Another pint of Belhaven and I ordered lasagne and garlic bread and had sticky toffee pudding and ice cream to round it off. All good. Stomach dealt with I went up to compose the blog which was done by 10 so I thought I’d venture down for a last drink before bed. Derek was behind the bar and Dave, a retired policeman was on the Guinness. Having poured the drinks Derek came and sat with us at the bar and we had an interesting, free ranging and wide discussion. Dave had had a 30 year career with Glasgow’s finest, including escorting the Princess Royal on her frequent visits to Scotland. I told them a bit of my history and I learned about them. Bladnoch has a thriving boxing club that has produced several good fighters and it was Dave’s father who founded the club. I told them about the blog and Dave suggested I should write a book about my cycling adventures and bring it to the Wigtown festival. I opined that the market is flooded with people writing about their cycle journeys; but never say never. It was an enjoyable evening and after 1130 before we went our separate ways.

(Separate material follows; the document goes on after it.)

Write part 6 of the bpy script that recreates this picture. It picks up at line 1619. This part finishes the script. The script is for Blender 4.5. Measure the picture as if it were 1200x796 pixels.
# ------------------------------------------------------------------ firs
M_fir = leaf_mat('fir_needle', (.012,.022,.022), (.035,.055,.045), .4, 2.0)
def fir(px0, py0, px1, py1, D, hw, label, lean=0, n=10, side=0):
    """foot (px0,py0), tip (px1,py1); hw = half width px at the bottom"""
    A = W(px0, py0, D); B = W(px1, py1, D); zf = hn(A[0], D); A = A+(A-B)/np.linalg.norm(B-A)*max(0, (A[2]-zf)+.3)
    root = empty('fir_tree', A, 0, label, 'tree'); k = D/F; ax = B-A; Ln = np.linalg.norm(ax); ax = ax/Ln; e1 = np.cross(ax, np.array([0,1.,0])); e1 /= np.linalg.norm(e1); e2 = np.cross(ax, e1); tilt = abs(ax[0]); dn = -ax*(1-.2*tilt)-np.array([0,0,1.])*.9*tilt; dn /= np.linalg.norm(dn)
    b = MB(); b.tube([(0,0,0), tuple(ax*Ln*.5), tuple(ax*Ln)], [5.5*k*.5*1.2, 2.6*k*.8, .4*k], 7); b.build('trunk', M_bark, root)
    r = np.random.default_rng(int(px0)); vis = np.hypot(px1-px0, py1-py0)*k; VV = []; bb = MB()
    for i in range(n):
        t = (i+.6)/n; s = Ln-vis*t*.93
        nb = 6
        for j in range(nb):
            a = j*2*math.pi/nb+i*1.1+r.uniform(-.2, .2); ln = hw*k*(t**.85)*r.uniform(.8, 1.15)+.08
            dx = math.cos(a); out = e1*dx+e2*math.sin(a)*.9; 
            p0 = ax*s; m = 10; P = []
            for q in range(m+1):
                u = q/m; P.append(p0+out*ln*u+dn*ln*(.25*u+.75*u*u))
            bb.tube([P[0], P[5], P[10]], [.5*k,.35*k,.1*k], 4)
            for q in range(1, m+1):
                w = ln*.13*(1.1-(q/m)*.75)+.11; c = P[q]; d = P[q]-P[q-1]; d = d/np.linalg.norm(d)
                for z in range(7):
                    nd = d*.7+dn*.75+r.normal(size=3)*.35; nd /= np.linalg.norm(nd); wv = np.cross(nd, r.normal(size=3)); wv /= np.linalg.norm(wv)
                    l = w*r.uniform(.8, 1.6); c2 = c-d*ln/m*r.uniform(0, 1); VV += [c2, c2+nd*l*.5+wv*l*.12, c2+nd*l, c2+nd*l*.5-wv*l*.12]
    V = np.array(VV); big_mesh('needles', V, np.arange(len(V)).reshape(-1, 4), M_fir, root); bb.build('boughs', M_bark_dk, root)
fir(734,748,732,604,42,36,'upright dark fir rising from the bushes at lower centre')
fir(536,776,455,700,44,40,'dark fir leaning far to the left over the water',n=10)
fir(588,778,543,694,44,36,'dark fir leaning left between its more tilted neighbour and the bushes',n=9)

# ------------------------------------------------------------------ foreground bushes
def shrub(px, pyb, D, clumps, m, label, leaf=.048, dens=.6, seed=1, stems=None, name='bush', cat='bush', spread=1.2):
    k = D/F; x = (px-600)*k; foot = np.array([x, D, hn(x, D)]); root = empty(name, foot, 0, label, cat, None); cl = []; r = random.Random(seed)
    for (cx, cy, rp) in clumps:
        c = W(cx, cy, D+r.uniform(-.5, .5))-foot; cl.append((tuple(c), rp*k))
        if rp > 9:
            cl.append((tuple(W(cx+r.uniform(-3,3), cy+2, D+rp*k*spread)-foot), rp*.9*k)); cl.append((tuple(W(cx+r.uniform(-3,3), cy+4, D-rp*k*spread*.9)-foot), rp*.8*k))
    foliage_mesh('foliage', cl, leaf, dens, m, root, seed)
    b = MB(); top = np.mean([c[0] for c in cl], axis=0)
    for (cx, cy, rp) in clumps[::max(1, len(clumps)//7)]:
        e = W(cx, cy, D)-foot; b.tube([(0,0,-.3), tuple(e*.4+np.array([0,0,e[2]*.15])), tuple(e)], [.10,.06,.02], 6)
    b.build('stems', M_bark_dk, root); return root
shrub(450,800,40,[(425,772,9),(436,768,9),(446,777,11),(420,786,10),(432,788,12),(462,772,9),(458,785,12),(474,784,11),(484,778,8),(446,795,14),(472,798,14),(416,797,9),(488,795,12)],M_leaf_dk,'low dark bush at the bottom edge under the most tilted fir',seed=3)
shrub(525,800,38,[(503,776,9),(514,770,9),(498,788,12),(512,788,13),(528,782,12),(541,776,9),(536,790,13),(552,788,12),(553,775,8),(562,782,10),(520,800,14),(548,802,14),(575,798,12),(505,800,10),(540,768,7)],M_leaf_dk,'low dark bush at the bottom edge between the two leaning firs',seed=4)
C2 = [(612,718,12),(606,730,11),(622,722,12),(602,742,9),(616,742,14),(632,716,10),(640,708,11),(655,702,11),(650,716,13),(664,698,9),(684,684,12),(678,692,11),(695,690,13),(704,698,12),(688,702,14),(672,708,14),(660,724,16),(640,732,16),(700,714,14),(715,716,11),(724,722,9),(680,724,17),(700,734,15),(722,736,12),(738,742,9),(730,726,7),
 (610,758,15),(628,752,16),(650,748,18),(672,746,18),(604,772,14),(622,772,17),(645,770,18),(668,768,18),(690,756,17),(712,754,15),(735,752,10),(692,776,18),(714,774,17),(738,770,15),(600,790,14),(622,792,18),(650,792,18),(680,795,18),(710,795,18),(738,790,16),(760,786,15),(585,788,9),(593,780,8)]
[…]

No breakfast at the Bladnoch Inn, so I was away at 0902. In order to head east I first needed to go north, so that I could cross the river Cree at Newton Stewart. The road was good and the traffic light and there was a cycle path that followed the river bank up to a pedestrian bridge
The sun was shining, and the forecast was for good weather all day. Just beside the bridge was an Aldi so I went in and bought a BLT sandwich, a couple of hard boiled eggs and a pack of Jaffa cakes (the nearest thing to toast and marmalade I could think of). I sat in the sun and ate my breakfast before continuing. Knowing that I was cycling over 70 miles and that some of the terrain looked lumpy, I made a mental note to stop and get off the bike to stretch my legs every ten miles or so.
I headed south towards Creetown where I joined a cycle track that must have been an old railway line but didn’t admit to it. I’ve since researched it, and It was part of the Glasgow and South western railway line between Dumfries and Stranraer and was known affectionately as the Paddy Line. I probably crossed over it several times during the day but the section I was on ran to Gatehouse of Fleet.
I was now on the high moors and had an exhilarating run down to Kirkcudbright which I reached about lunchtime. By the harbour I spotted the Scran Van and had a delicious bowl of Cullen skink and a cup of tea
More climbing away from the River Dee but my regular stops had the desired result and the effort was pleasurable. I was about half-way into the journey with more climbing and descending to Dalbeattie – wonderful rolling countryside, much softer contours than the Highlands with sheep and cattle enjoying the sun
I chased a hare down the road for 100 yards or so until he ducked into the gateway.
The strange thing about today was that I had purposely chosen to follow the coast as much as possible, but it was 60 miles into my journey before I saw the Solway Firth.
The direct route from Bladnoch to Dumfries was about 56 miles but my route added another 20 or so. I can’t say I feel cheated because I have enjoyed my day: I arrived at my destination just before 6pm having lost myself in Dumfries. Back to England tomorrow with a shortish trip along the Solway Firth to Gretna and down to Silloth.